Last week was the second anniversary of my weekly articles.
I’ve written more than 100 of them in succession, usually on the topic of information and misinformation and often involving items in the news. To those of you who have been loyal readers all along – thanks for your interest and your kind words. To those of you who have just begun – welcome aboard. The cost of a subscription is also the same as always – zero. I write these articles because I enjoy the challenge of finding something interesting, writing about it, and knowing that people find them useful in their business and personal lives. Unlike most, this site does not harvest or monetize your data, which means we sell nothing of yours to anyone and never have.
For those who missed it last October, here is one of my favorite articles…
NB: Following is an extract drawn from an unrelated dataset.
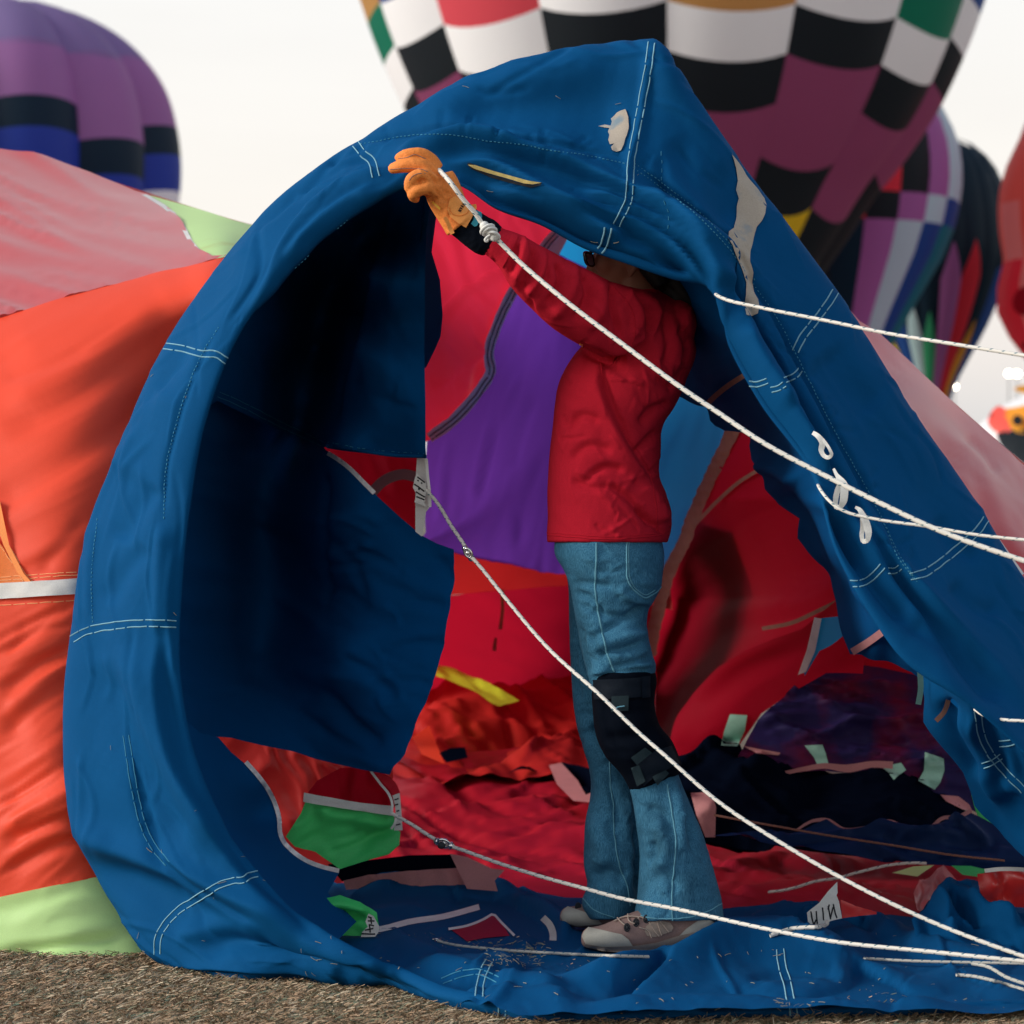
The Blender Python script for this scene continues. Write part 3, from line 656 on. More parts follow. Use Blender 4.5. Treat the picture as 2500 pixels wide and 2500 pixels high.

We Know Exactly What We’re Doing
Executives make a lot of assumptions, and many of them are wrong. Take disposable diapers, for example.
When they were new, they were very expensive, so experts concluded upper-middle class women were the obvious consumer target. The equally obvious distribution channels were higher-end stores in better neighborhoods, where they sold poorly enough to flummox executives.
So they sent researchers into stores to find out who was actually buying them.
They were startled to discover most customers were low-income women, the exact opposite of what they had predicted. In those days, higher income housewives stayed at home and were full-time caregivers. They had three options for diaper cleaning.
- Their homes were outfitted with modern washers and dryers, and so they could wash the diapers themselves.
- The ones who had domestic help could have employees do it for them.
- The third choice, diaper services, were the most convenient of all. A routeman would come to your house, pick up your soiled diapers, and return them freshly laundered.
Lower income women had to work, leaving little time for doing laundry.
They didn’t have washers and dryers in their apartments, either, or maids. They had one choice: lug kids and laundry to the coin-ops in bad neighborhoods in the heat and the cold and the rain.
Research turned executives assumptions upside down.
Disposable diapers were time- and trouble- savers for lower income women who didn’t have the alternatives higher income women did. Different ads were run in different media, distribution channels were expanded, and well, you know the rest.